Wir sollen ihn in Ruhe lassen?, erwiderte der Korrespondent von United Press, Merriman Smith. Wir fangen nicht mit dem Pokern an. Er tut das. Truman, noch keine vier Monate im Amt und erschöpft von wochenlangen harten Verhandlungen, wollte entspannen, während er seine apokalyptische Entscheidung abwog. Byrnes, das wusste er, stimmte ganz und gar nicht mit ihm überein. In seinem Bericht über die Reise schrieb Smith, Truman habe den Großteil der Woche seinen eigenen Außenminister mit einer Verschleppungstaktik hingehalten, wobei er ein Kartenspiel und einen Stapel Chips benutzte, um längeren Unterhaltungen mit Byrnes aus dem Weg zu gehen – Byrnes war ein willensstarker Mann aus South Carolina, der sich später in einem lautstarken politischen Streit mit dem Präsidenten überwarf.
Truman spielte morgens, mittags und abends mit den Presseleuten Poker. Die Einsätze waren hoch – Pot Limit – und beliefen sich häufig auf Hunderte von Dollar. Derweil wartete Byrnes auf eine Gelegenheit zu einem ausführlichen Gespräch mit dem Präsidenten, doch Mr. Truman hatte nur frühmorgens vor dem Frühstück sowie zu den Mahlzeiten Zeit. Die Pokerrunde an Bord begann offenbar bereits um 8.30 Uhr und setzte sich bis Mitternacht fort, unterbrochen lediglich von Mittag- und Abendessen. Eines Morgens holte eine Marine- Ordonnanz die Pressevertreter noch vor acht Uhr aus dem Bett und teilte ihnen mit, sie sollten sich binnen fünfzehn Minuten in Trumans Kabine einfinden. Mein Gott, beschwerte sich einer der Reporter, warum spielen wir nicht die Nacht durch, anstatt zu so unchristlicher Stunde anzufangen?
Doch dieser Termin hatte nichts mit Poker zu tun.
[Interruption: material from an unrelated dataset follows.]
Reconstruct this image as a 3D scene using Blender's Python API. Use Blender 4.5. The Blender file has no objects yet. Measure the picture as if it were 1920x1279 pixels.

Der Präsident gab uns vielmehr einen sehr detaillierten Überblick über die Entwicklung der Atombombe und den bevorstehenden Abwurf auf Hiroshima. Nachdem er uns dieses Geheimnis zur späteren Veröffentlichung verraten hatte, kamen wieder Karten und Chips auf den Tisch. Truman war der große Gewinner dieser Pokerrunden. Doch Smith stellte an seinem Präsidenten eine grundlegende freundliche Ader fest. Beim Spiel mit den vergleichsweise schlecht bezahlten Reportern war es dem Präsidenten peinlich, wenn er einen Kontrahenten zu viel abnahm; also spielte er unmögliche Hände, um seine Gewinne wieder in die Runde einfließen zu lassen.
Doch er hatte so viel Glück, dass er bei diesen Versuchen manchmal in der Mitte offene Straßen komplettierte und auf diese Weise nur noch mehr gewann. Nie habe ich ihn deutlich verlieren sehen, schrieb Smith. Von Trumans Verhalten am Pokertisch lernte der Reporter eine Menge über den Mann selbst und zog daraus seine Schlüsse über Trumans späteren Umgang mit politischen Problemen. Er zögerte nicht, wenn es darum ging, kalkulierte Risiken einzugehen. Er spielte ein direktes, aggressives Spiel und bluffte offensichtlich nur aus spielerischem Vergnügen oder Langeweile, wenn er eine ganze Weile nur mittelmäßige Blätter bekommen hatte. Sein Spiel gründete mehr auf der Analyse seiner Mitspieler als auf den Karten selbst. Ironisch fügte Smith später hinzu: Ich kenne niemanden, der während einer Pokerpartie jemals Staatsgeheimnisse von Mr. Truman erfahren hätte – außer vielleicht die Schrecken erregende Tatsache, dass ein Paar Asse zwei Könige schlagen.